BEGIN ROWS

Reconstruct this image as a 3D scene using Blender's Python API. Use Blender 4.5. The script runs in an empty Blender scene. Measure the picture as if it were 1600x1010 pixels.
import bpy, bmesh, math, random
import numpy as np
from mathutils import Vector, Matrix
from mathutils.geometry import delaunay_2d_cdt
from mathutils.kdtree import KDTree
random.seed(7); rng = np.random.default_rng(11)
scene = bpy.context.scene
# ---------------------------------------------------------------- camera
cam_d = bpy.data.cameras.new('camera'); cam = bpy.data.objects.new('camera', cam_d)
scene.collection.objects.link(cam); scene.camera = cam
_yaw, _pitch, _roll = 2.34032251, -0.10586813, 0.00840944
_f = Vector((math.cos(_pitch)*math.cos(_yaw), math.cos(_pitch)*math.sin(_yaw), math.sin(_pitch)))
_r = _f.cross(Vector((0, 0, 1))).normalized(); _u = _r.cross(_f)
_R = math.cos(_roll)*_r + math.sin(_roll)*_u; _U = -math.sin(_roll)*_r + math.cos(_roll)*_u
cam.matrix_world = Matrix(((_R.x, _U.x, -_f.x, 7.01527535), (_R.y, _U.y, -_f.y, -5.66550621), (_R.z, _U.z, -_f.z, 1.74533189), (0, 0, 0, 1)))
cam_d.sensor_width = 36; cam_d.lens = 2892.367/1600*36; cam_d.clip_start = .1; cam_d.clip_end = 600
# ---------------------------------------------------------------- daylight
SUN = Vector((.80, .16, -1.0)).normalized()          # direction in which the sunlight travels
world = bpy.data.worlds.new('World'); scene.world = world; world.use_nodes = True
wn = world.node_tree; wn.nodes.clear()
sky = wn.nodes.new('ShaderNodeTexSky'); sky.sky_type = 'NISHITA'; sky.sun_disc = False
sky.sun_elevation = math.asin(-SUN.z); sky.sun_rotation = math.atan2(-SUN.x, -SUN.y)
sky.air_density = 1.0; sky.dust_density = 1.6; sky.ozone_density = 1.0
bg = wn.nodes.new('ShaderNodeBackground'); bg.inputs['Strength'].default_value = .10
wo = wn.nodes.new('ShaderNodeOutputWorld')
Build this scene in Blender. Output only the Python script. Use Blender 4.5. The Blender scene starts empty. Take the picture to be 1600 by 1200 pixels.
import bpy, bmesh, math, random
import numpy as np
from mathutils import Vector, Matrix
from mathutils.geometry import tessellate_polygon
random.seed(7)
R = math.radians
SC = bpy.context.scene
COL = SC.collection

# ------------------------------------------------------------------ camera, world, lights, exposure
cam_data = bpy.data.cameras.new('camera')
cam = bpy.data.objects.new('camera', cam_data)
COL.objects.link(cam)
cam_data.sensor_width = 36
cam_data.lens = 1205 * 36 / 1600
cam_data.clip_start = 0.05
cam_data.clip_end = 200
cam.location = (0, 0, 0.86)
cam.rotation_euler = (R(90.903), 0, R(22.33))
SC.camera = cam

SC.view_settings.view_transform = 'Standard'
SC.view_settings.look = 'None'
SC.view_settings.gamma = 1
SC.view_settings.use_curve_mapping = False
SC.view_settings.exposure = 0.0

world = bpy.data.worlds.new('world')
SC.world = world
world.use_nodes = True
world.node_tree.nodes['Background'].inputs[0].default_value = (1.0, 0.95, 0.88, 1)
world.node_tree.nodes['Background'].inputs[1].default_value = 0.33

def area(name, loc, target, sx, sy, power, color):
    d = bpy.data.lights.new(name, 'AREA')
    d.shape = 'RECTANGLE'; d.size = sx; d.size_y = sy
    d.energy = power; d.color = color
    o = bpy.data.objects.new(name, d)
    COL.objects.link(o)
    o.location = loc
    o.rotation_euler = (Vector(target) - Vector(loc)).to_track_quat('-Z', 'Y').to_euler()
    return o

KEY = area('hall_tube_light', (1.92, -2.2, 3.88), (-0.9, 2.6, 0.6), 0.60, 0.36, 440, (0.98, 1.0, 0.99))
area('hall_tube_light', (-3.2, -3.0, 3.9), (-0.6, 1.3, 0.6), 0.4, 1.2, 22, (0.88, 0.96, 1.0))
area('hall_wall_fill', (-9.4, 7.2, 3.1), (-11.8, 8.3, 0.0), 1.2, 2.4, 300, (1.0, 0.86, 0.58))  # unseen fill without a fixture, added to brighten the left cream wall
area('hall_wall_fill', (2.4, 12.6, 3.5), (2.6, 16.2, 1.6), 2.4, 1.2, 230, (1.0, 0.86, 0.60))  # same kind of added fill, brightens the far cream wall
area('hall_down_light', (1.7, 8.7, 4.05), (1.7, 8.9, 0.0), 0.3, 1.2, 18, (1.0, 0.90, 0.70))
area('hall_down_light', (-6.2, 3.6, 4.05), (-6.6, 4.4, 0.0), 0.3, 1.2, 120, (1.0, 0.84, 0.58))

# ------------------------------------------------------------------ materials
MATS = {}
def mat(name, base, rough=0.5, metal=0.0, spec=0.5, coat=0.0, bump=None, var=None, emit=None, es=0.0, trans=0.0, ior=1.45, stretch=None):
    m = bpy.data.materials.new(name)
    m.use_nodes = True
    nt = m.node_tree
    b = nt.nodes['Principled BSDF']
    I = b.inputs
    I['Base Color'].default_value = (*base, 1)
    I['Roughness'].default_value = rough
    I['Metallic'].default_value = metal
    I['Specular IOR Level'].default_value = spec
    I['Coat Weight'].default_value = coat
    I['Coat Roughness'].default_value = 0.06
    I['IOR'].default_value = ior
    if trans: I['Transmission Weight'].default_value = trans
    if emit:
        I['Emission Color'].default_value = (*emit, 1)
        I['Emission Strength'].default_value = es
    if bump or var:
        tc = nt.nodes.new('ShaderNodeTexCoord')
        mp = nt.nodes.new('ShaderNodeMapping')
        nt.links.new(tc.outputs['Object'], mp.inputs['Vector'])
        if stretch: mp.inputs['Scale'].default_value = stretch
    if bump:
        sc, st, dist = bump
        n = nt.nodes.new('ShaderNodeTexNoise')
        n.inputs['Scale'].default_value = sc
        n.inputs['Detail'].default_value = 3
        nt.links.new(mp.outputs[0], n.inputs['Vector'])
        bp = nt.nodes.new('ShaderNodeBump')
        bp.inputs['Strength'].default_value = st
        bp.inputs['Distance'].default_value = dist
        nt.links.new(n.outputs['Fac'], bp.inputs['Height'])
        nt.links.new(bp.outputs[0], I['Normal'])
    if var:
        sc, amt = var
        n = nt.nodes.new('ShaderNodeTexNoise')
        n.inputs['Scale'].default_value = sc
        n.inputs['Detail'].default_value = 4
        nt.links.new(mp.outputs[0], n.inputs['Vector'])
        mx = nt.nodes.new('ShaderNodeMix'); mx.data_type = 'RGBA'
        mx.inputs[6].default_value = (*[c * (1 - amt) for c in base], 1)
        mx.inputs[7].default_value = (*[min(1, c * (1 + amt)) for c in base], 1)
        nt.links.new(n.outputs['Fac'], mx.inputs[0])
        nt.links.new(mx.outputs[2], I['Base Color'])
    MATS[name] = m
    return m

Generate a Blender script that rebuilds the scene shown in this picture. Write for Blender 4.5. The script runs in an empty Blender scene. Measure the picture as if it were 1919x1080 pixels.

END ROWS

__INSTRUCTIONS TO FOLLOW__.
Read the lines above. Gather those in which the string "Measure" is found.

__EXERCISE OUTPUT__.
Reconstruct this image as a 3D scene using Blender's Python API. Use Blender 4.5. The script runs in an empty Blender scene. Measure the picture as if it were 1600x1010 pixels.
Generate a Blender script that rebuilds the scene shown in this picture. Write for Blender 4.5. The script runs in an empty Blender scene. Measure the picture as if it were 1919x1080 pixels.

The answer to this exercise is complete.